DATA LINES:
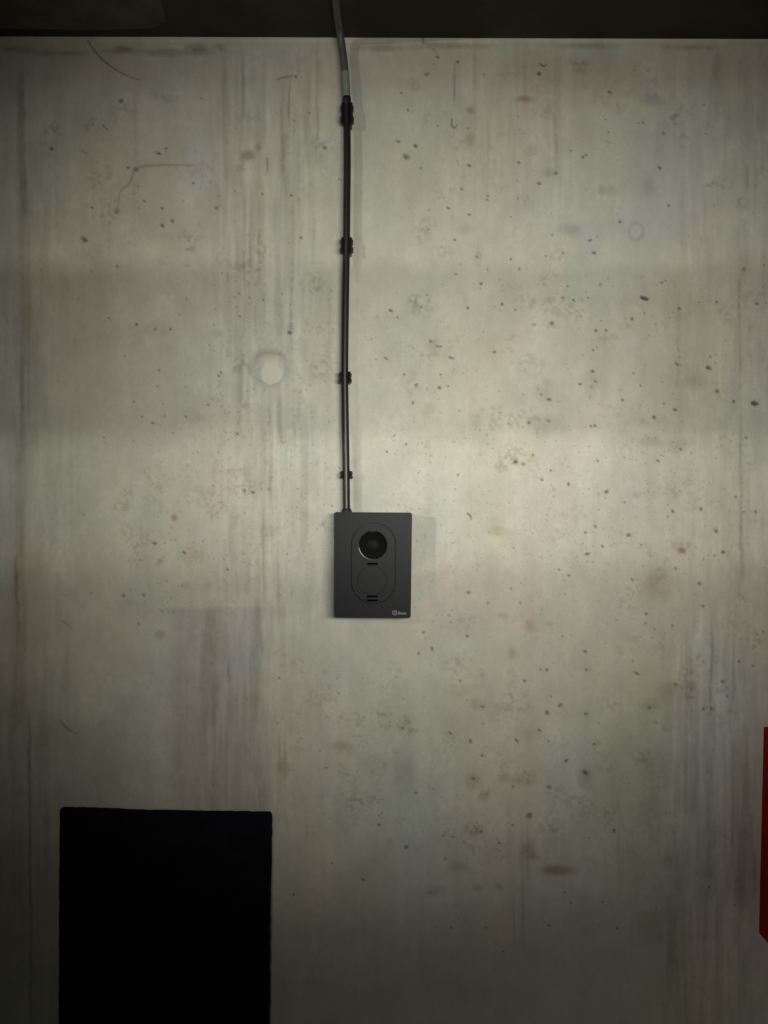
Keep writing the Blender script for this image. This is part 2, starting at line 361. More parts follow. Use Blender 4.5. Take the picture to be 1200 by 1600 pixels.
# tie hole ring and other round or smeared marks
sl = win(420, 578, 60, 60); d = np.hypot((XX[sl] - 420), (YY[sl] - 577)) + N_edge[sl] * 8
mulc(sl, np.clip(1 - np.abs(d - 26) / 10, 0, 1) * np.clip(1.05 - (YY[sl] - 545) / 85, 0.15, 1), (0.68, 0.67, 0.66))
sl = win(993, 362, 40, 40); d = np.hypot((XX[sl] - 993) * 1.1, (YY[sl] - 362)) + N_edge[sl] * 6
mulc(sl, np.clip(1 - np.abs(d - 12) / 5, 0, 1), (0.80, 0.80, 0.84))
for a in ((388, 243, 11, 8, (.62, .62, .60)), (404, 231, 6, 6, (.75, .75, .73)), (1018, 157, 17, 10, (.74, .76, .80)), (890, 358, 20, 10, (.76, .76, .74)), (728, 358, 13, 10, (.86, .86, .84)), (820, 155, 14, 6, (.68, .62, .58)),
          (858, 270, 9, 8, (.78, .79, .72)), (1013, 290, 11, 14, (.86, .85, .80)), (955, 298, 9, 8, (.82, .82, .82)), (940, 296, 6, 8, (.78, .78, .8)), (831, 235, 9, 9, (.88, .88, .86)), (735, 218, 8, 10, (.80, .77, .73)), (735, 172, 6, 6, (.7, .68, .66)),
          (635, 245, 6, 5, (.6, .6, .58)), (454, 513, 8, 8, (.82, .82, .80)), (273, 809, 5, 5, (.70, .60, .56)), (302, 650, 14, 12, (.88, .88, .85)), (250, 877, 5, 5, (.75, .70, .68)), (715, 1355, 14, 10, (.78, .79, .79)), (872, 1360, 24, 8, (.66, .61, .57)),
          (775, 820, 12, 16, (.86, .87, .82)), (780, 830, 18, 8, (.88, .88, .84)), (665, 800, 10, 8, (.88, .88, .84)), (670, 640, 10, 12, (.86, .86, .83)), (745, 655, 10, 12, (.88, .88, .85)), (675, 540, 12, 12, (.86, .86, .84)), (850, 610, 14, 18, (.86, .86, .83)),
          (925, 600, 14, 22, (.88, .88, .86)), (858, 665, 26, 16, (.88, .88, .85)), (1050, 770, 12, 14, (.9, .9, .86)), (1030, 910, 26, 30, (.86, .82, .78)), (1085, 595, 16, 14, (.86, .85, .83)), (1012, 690, 20, 10, (.88, .83, .81)), (1060, 695, 22, 10, (.88, .83, .81)),
          (828, 978, 8, 9, (.86, .82, .80)), (786, 962, 8, 6, (.84, .85, .81)), (800, 1022, 6, 10, (.82, .82, .79)), (1050, 1080, 34, 14, (.86, .86, .82)), (1020, 1100, 20, 10, (.86, .86, .82)), (830, 1145, 24, 12, (.87, .87, .84)), (788, 1215, 10, 8, (.8, .8, .77)),
          (740, 1220, 12, 14, (.84, .83, .80)), (915, 1215, 12, 16, (.8, .8, .77)), (632, 1205, 20, 30, (.87, .88, .88)), (755, 1243, 10, 8, (.8, .8, .76)), (720, 1080, 14, 10, (.88, .87, .84)), (745, 1100, 16, 8, (.88, .87, .84)), (820, 1220, 20, 8, (.87, .86, .83)),
          (1065, 860, 6, 5, (.68, .58, .52)), (1063, 855, 16, 14, (.9, .88, .86)), (1045, 1345, 10, 12, (.85, .85, .8)), (745, 1388, 8, 6, (.74, .75, .76)), (780, 1386, 8, 6, (.78, .79, .8)), (680, 1392, 14, 8, (.82, .82, .82)), (827, 1330, 12, 14, (.82, .77, .74)),
          (340, 520, 9, 6, (.86, .86, .83)), (248, 514, 20, 12, (.9, .9, .87)), (385, 735, 12, 10, (.9, .9, .87)), (300, 870, 20, 16, (.92, .87, .84)), (325, 915, 8, 10, (.84, .80, .78)), (290, 915, 7, 7, (.84, .80, .78)), (420, 830, 14, 10, (.88, .88, .85)), (485, 810, 18, 14, (.9, .9, .87)),
          (250, 992, 8, 7, (.75, .75, .78)), (490, 1100, 14, 40, (.92, .9, .87)), (440, 1200, 12, 14, (.8, .8, .77)), (530, 1165, 10, 8, (.82, .80, .78))):
    blob(*a)
r3 = random.Random(12)
for n_, x0, x1, y0, y1 in ((130, 560, 1190, 430, 1000), (80, 560, 1180, 1000, 1340), (70, 330, 530, 420, 960), (40, 60, 530, 120, 430), (45, 600, 1190, 90, 430), (25, 180, 340, 640, 960), (30, 440, 620, 1000, 1350)):
    for _ in range(n_):
        k = r3.uniform(.82, .94); rx = r3.uniform(4, 15); blob(r3.uniform(x0, x1), r3.uniform(y0, y1), rx, rx * r3.uniform(.5, 1.8), (k, k * .995, k * .97), r3.uniform(0, 90), 0.7, 2.4, True)
# hairline cracks
line([(137, 64), (150, 82), (166, 98), (190, 114), (218, 125)], 2.0, (.45, .42, .39), 0.6)
line([(300, 258), (250, 258), (214, 263), (203, 285), (188, 300), (184, 328)], 2.6, (.72, .71, .69)); line([(433, 124), (448, 120), (462, 118)], 2.4, (.55, .53, .50))
line([(94, 1126), (106, 1139), (120, 1147)], 1.8, (.5, .5, .48)); line([(98, 970), (112, 982)], 1.6, (.7, .7, .67)); line([(660, 44), (661, 62), (659, 76)], 2.2, (.6, .58, .55)); line([(660, 66), (670, 70), (686, 89)], 1.8, (.6, .58, .55))
line([(417, 247), (418, 268)], 1.8, (.55, .55, .53)); line([(160, 195), (170, 205)], 1.6, (.6, .6, .58)); line([(709, 118), (709, 155)], 1.4, (.6, .58, .56))
line([(730, 802), (735, 806), (736, 812)], 2.2, (.4, .4, .37), 1.0); line([(706, 186), (706, 196), (711, 200), (714, 195)], 2.0, (.5, .49, .47)); line([(844, 99), (849, 103), (854, 101)], 2.2, (.3, .29, .27), 1.0)
# blow holes that can be told apart
PITS = [(188,157,4),(80,232,3),(247,239,4,2.6,10),(259,232,2),(129,236,5,1.8,40,.35),(200,262,3,2,30),(212,264,4,3,0,.4),(302,286,2),(225,314,3,2,30),(218,325,2),(252,325,4,2.4,10),(143,324,3),(269,345,2.6,2,30),(254,353,4.5,3,30),(131,374,6,5),(158,339,1.6),(182,416,3,2),(183,329,4,4,0,.45),(338,325,3),(342,306,1.8),(366,298,2.2),(410,303,2.2),
(368,200,2.6,1.5,30),(462,120,2),(484,176,1.8),(507,230,3.2,2.4,20),(530,280,2.2),(455,305,2.6,1.8),(470,371,2.8,1.8,30),(510,338,2),(374,459,2.8),(365,464,2.6),(374,494,2.2),(390,465,2),(411,468,1.8),(440,459,1.8),(170,497,2.2,1.4,30),(213,507,3),(242,514,3,2.4,0,.4),(266,514,2.2),(248,579,2.2),(208,627,3,1.6,20),(238,661,3,2,20),(222,651,2),(162,684,2.4),(325,633,2.4,1.6,40),(290,651,2.4,1.4,30),(341,587,3,2),(345,582,2),(452,519,3.4,2.4,20),
(370,677,3,2,30),(381,682,2),(394,769,3.2),(382,767,2,3),(420,765,3.2),(242,849,4,2,10),(258,849,2),(356,890,3),(287,863,3,1.8,40),(318,846,2),(193,931,3.4,2.6),(203,923,2.4),(224,930,2.6),(260,908,2.6),(142,927,1.8),(190,905,1.8),(216,975,2,3),(253,955,3,2),(249,952,2),(436,1060,2),(434,1130,2),(333,1227,2.5,1.5),(526,1060,2.4),(529,1084,2.4),(500,1174,2),(512,1200,2),(508,1200,2),
(842,114,4.2,3.4),(715,96,2.6),(684,89,3.6,1.6,40),(667,115,4,2.6,-40,.4),(757,116,1.8),(627,145,2.2),(638,172,2.6),(684,196,2.6,1.8,40),(622,221,3,1.8,20),(650,228,3.6),(634,245,6,2.4,45),(733,258,4,2.4,20),(716,256,2),(954,144,4.2,3,30),(1101,163,3.8),(658,263,2.2,3),(731,200,1.8),(812,202,1.8),(895,200,2),(946,186,1.8),(952,206,1.8),(998,192,2.6),(1005,191,3.2),(1037,208,3.4,2.2,30),(892,235,2.2),(911,245,2.6),(916,242,2),(811,254,3,1.7,10),(869,270,3,2,-40),(842,287,2.8),(1031,262,3,2.2,40),(704,296,2.4),(722,295,2.6),
(701,325,4.4,2,30),(734,335,2.8,1.8,30),(798,339,2.2),(809,310,2.2),(808,282,2),(762,312,2.8),(763,306,1.8),(1045,321,2.4),(969,346,3,2,10),(669,358,2.2),(710,374,2.6),(745,401,2.8,1.8,40),(863,367,2.6,1.6,-20),(922,375,3.2,1.8,-20),(929,395,3.2,2,10),(880,395,2.2),(853,400,2.6),(720,413,2.4),(762,421,2),(798,405,2),(812,420,1.8),(712,428,2.2),(752,443,2.8,2,30),(850,445,2.6),(887,447,2),(938,444,3.4,2.4,45),(1034,441,3.4),(1040,438,2),(1163,421,3.4),(1194,414,2),
(1007,466,7.5,3,15,.85,4),(880,465,3),(897,469,3,2,30),(919,465,2.2),(1062,482,3,2.2),(1183,474,3.4),(1120,472,2.2),(1092,472,1.8),(611,485,4.6,2.2,35),(621,496,2.4),(988,498,3.2),(731,481,2.2),(784,475,2.4),(658,480,2.2),(667,461,1.8),(805,484,2),(862,505,3.4),(833,507,4,2.2,0,.35),(940,501,2.4),(931,516,3.2),(947,516,2.6),(685,541,5,1.8,5),(705,559,6,2,15),(673,533,2.4),(748,530,2.2,1.6),(772,550,2.8),(603,560,3.4,1.8,30),(908,494,2),
(1059,569,5.5,3,30,.75,3.5),(1107,574,5.5,3,30,.75,3.5),(1110,558,2.4),(1180,630,6.5,4.5,40,.85,4.5),(1120,611,4),(1147,627,2.4),(1055,640,3.6),(930,595,4.4,2,30),(907,600,3.2),(926,580,2.4),(857,624,4.4,3,20),(846,616,2.6),(841,608,2),(686,605,3),(667,607,3,1.8),(650,602,3,1.6),(700,603,2.2),(632,585,2),(688,585,2.2),(652,600,2),(780,611,1.8),(645,629,2,3),(826,660,3.4),(857,657,4,2.4,0,.4),(923,666,2.6),(930,665,2.2),(1022,652,4,2.4,60),(1038,631,2.4),(1014,643,2),(1001,602,2),(990,583,2),(973,625,2.4),(911,555,2),(927,547,2),(718,642,2),(795,662,2.4),
(805,722,5,4.2,-40,.75,3),(818,725,2.8),(833,711,2.8),(715,742,3),(861,735,2.2),(889,758,4,2.4,80),(848,750,2),(948,768,4,3),(1028,720,3.2),(1064,702,2.8),(934,720,2),(1080,708,2),(1096,795,3.2),(1052,799,3),(1044,807,3.2),(1150,776,2.4),(1166,684,3),(976,785,2.2),(930,822,3.6,2.2,50),(918,866,4,2.4,-30),(941,853,3),(915,832,2.4),(1001,851,3,2),(983,836,3.6),(1119,830,4),(1130,863,4),(1055,887,4,2.6),(1093,912,3.6),(1195,887,2.2),(988,906,3.4),(873,890,3,2,30),(888,899,3,2),(882,907,2),(1181,800,2.4),(1163,800,2.4),(1116,868,2.4),(616,681,3),(604,706,3),(709,691,2),(634,694,2),
(732,926,4),(762,942,3,2.4),(813,943,3),(702,962,5,2,40,.4),(705,972,4,3,0,.4),(730,994,3.6),(662,988,3.4),(675,1015,2.4,5),(654,1022,3),(798,920,3,2,20),(1010,959,4),(1051,978,3.4,2),(1009,974,3.4),(1023,983,2.4),(1099,947,3.6),(915,1018,4),(1155,1034,4),(1193,987,3.4),(1183,992,2.2),(1177,1041,3.4),(988,1033,2.6),(995,1052,6,2,25),(1056,1070,4),(1130,1065,3.4),(1099,1108,3.2,4),(1113,1108,4),(1015,1107,4.4,2.8,-40),(845,1047,3),(855,1047,3),(820,1064,3.4),(916,1047,2.8),(879,995,3),(893,993,3),(861,1088,3.2),(875,1103,5,3,-30),(855,1114,3.8),(916,1116,4,2.6),(754,1105,4,2.4),(755,1131,4),(719,1064,3.4,2,30),(629,1138,3.6),(703,1146,5,2.4,40),(735,1158,4.4),(807,1157,5,3),(843,1141,3,2,30),(857,1158,2.2),(929,1164,4),(753,1181,3.4),(885,1189,5.4,3,-40),(915,1208,6,4),(859,1230,4.2),(802,1230,3.4),(740,1217,4),(761,1240,5,3.4,-50,.4),(650,1239,4),(690,1246,2.8),(827,1275,5,7,20),(801,1290,3),(864,1298,3.4),(1137,1088,3),
(592,1289,3.4),(635,1324,4,5),(696,1343,3.4),(691,1307,3.2),(707,1308,2.4),(725,1317,2.4),(752,1300,3,5),(960,1299,3.4),(518,1349,2.6),(567,1375,3),(459,1398,2.6),(673,1395,3),(787,1487,2.4),(705,1450,2.4),(760,1450,2.8),(858,1447,3,2),(937,1445,2.6),(965,1451,2.4),(882,1395,2.4),(892,1411,2.4),(942,1410,2.4),(1109,1386,3),(928,1274,2.4),(780,1318,3),(853,1330,2.2)]
for p in PITS: pit(*p)
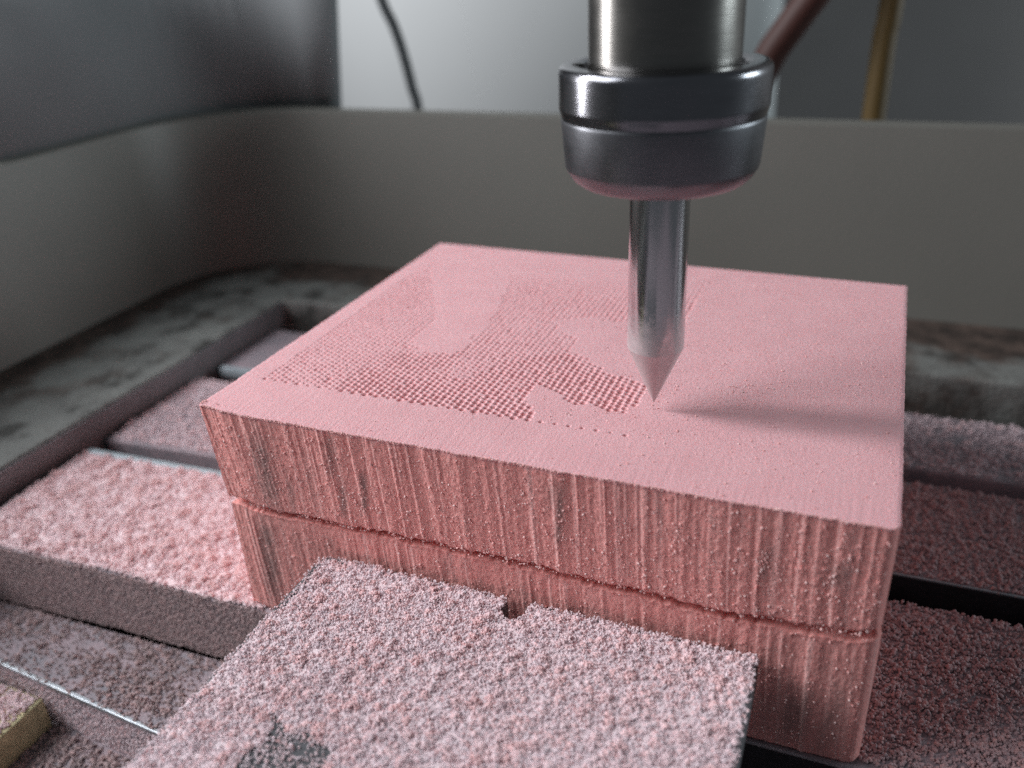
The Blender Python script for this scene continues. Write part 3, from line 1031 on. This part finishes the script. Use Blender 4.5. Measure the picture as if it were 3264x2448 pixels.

REQUEST:
Collect, from the material above, every line containing the word "pixels".

EXERCISE ANSWER:
Keep writing the Blender script for this image. This is part 2, starting at line 361. More parts follow. Use Blender 4.5. Take the picture to be 1200 by 1600 pixels.
The Blender Python script for this scene continues. Write part 3, from line 1031 on. This part finishes the script. Use Blender 4.5. Measure the picture as if it were 3264x2448 pixels.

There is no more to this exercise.